Monday, November 14, 2016

Employee Mega Hike 11-11-2016

Periodically we do a Mega Hike for our employees.  This is really good for our employees, as it gets them acquainted with the canyons and trails.  We had to omit the trails East of Hennepin Canyon, Rt. 71 was closed East of Hennepin Canyon.  They are working on Dimmick Hill (near Council Overhang).  Had great weather and even some colors. 

Still some yellow colors

Coming down the hill from the parking area.  We had 9 hikers and 2 dogs

Hidden Canyon.  Hidden Canyon is hidden, so we think we found it.

All taking a short break near Owl Canyon

Bridge along the River Trail

This baby Oak tree has some great Fall colors. 

I see so many leaves on the trail.  I know that this is an Oak leaf, but what kind?  My guess some type of a white oak.

Going into LaSalle Canyon.  This canyon is so massive, it is hard to encompass the beauty in a photo.

LaSalle Canyon waterfall.  It was great showing this canyon to Teresa, who is one of the operators at the Front Desk.  She finally got to see one of the canyons that everyone talks about.  Thrilling!

Hidden steps in LaSalle Canyon

LaSalle Canyon waterfall

(top row) Teresa, Ashley, John, Kevin, Joe, John, Amy, (bottom row) Rosie, Amy and Cash

What a great group of employees

Sandstone formation coming out of LaSalle and going into Tonti

Tonti waterfall on the West wall

Bridge going over the creek from LaSalle and Tonti Canyons

Little Garter snake watching the trail near the bridge by LaSalle / Tonti Canyons

No Name canyon on the river trail

I call this the Paw Paw Forest (on the river trail)

Not going up

View of Eagles Cliff and the Lock and Dam from the river trail

Wildcat Canyon's looking good

Wildcat Waterfall

Some lichen on the lower walls near the waterfall in Wildcat Canyon

Paw Paw leaves are huge

View of the Dam and Eagles Cliff from the River Trail

Red Oak leaves on the trail. Red Oak have pointed ends and White Oak have rounded lobes.

Still a great colorful view from Eagles Cliff.  "Best view in the park"

Illinois River traffic going West (this barge is waiting to lock through)

Lock and Dam from Eagles Cliff

View of Starved Rock from Lover's Leap

Closer view of Starved Rock from Lover's Leap

A few Pelicans still lingering behind.

Take with you what you bring in.
Now it is time for lunch. We enjoyed a Chicken Caesar wrap, bag of chips, apple, homemade granola bar and a bottle of water.  Once lunch was over (30minutes) we headed out again for the 2nd half.

1st stop after lunch is French Canyon

Another view of French Canyon.  Most people don't realize that this canyon has a sloping or cascading waterfall.

Walking out of French Canyon

View of Lover's Leap from the East side of Starved Rock

The park is replacing the informational boards around the park. 

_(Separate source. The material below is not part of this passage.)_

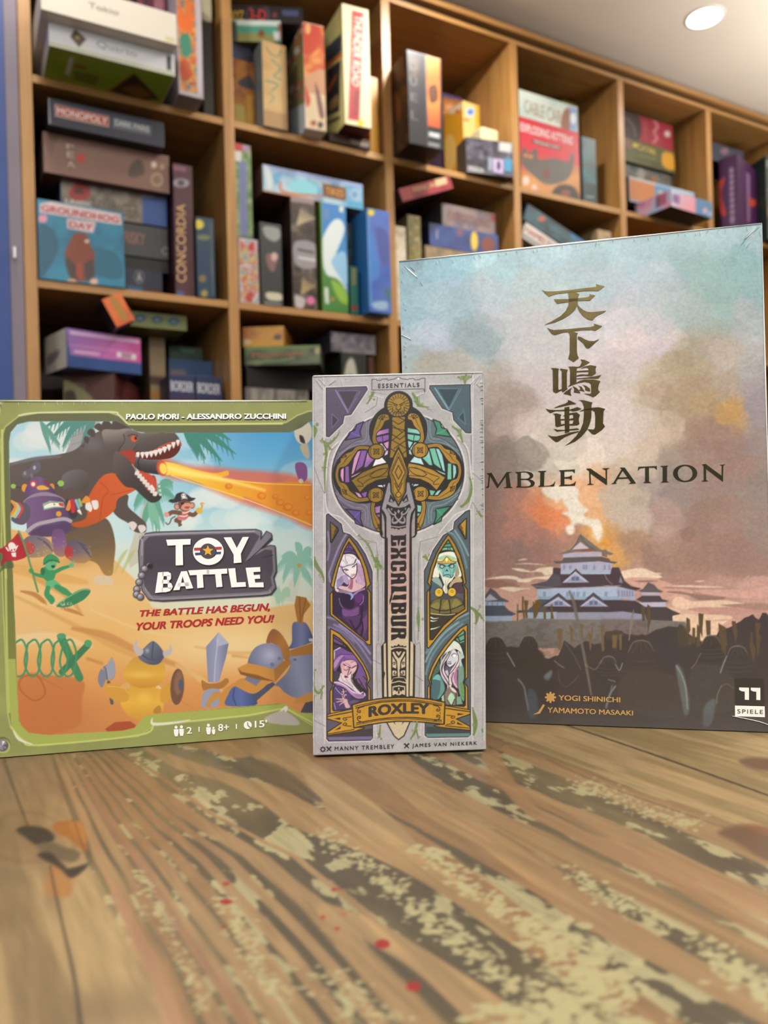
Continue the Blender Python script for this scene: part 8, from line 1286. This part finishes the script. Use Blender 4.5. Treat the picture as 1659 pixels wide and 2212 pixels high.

Plaque and bench at the base of Starved Rock

Plaque near the bench

It wouldn't be a complete Mega - Hike without a visit to Aurora Canyon

Looking down into Aurora Canyon from the West Bluff trail

There is hardly a trickle in St. Louis Canyon

Joe shared his story of the Starved Rock Murders that took place on March 14, 1960.  Yes, he is still in jail for the crime.

Coming back on the West Bluff trail.  Sac Canyon

Last set of steps before the finish.  Total ascension for the hike 1442 feet

Finally finished.  This Gingko tree rewarded me with some wonderful color.
I will leave you with this: In life you will meet two types of people.  The ones who build you up and the ones who tear you down.  But in the end, you'll thank them both.